Go through the listing and copy each line with the string "wide".

----------

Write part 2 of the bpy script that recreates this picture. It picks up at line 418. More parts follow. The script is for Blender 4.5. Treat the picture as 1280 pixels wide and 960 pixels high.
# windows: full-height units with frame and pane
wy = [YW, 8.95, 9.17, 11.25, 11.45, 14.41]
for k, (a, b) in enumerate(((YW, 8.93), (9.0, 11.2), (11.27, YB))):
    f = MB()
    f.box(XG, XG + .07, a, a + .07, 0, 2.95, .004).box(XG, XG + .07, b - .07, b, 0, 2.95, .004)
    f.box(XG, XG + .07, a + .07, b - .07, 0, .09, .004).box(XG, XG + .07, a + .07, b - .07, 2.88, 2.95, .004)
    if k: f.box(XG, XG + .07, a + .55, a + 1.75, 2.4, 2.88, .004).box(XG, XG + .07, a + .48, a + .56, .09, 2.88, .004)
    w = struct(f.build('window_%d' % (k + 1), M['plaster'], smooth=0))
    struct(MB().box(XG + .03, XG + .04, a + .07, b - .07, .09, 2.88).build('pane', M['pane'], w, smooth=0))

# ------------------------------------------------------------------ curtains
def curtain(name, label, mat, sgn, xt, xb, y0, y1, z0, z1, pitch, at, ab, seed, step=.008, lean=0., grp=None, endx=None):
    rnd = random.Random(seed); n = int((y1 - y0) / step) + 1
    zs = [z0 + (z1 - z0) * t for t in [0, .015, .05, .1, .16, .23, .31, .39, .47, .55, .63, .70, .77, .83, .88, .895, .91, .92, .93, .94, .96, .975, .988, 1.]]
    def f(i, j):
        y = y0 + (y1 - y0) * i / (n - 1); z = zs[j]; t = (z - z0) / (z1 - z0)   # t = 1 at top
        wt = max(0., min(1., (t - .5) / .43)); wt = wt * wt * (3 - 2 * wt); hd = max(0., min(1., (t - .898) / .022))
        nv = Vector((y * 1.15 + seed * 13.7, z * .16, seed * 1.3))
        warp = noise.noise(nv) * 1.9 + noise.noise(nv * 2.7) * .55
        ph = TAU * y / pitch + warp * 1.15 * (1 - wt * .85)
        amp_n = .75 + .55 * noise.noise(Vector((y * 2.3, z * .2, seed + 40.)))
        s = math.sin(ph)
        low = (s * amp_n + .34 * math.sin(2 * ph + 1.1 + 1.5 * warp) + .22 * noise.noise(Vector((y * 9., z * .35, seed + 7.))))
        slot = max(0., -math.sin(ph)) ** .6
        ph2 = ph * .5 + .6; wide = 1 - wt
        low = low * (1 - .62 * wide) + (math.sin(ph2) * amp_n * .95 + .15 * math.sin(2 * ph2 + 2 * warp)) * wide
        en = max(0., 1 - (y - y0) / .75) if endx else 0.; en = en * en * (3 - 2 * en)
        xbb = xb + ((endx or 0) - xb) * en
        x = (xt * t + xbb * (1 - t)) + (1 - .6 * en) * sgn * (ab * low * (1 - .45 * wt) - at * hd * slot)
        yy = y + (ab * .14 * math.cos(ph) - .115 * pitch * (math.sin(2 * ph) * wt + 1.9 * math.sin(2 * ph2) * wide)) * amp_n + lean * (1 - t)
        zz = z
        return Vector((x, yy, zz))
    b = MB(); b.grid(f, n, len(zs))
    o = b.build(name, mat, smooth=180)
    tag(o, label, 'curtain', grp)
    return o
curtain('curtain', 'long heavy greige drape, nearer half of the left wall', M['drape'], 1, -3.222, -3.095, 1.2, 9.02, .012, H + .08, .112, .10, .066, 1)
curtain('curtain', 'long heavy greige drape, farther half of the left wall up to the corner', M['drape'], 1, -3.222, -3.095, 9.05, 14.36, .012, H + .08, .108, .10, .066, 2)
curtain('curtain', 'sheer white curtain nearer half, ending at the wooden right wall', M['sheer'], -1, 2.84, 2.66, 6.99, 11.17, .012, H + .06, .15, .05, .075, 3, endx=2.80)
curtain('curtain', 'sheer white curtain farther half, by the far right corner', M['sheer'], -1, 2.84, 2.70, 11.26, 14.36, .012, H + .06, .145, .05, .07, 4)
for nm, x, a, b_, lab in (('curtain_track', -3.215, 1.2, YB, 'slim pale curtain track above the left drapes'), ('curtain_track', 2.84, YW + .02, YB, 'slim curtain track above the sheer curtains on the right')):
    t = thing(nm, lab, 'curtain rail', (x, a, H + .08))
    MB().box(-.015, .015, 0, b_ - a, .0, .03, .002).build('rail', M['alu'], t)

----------

◆ Finished answer:
Write part 2 of the bpy script that recreates this picture. It picks up at line 418. More parts follow. The script is for Blender 4.5. Treat the picture as 1280 pixels wide and 960 pixels high.
        ph2 = ph * .5 + .6; wide = 1 - wt
        low = low * (1 - .62 * wide) + (math.sin(ph2) * amp_n * .95 + .15 * math.sin(2 * ph2 + 2 * warp)) * wide
        yy = y + (ab * .14 * math.cos(ph) - .115 * pitch * (math.sin(2 * ph) * wt + 1.9 * math.sin(2 * ph2) * wide)) * amp_n + lean * (1 - t)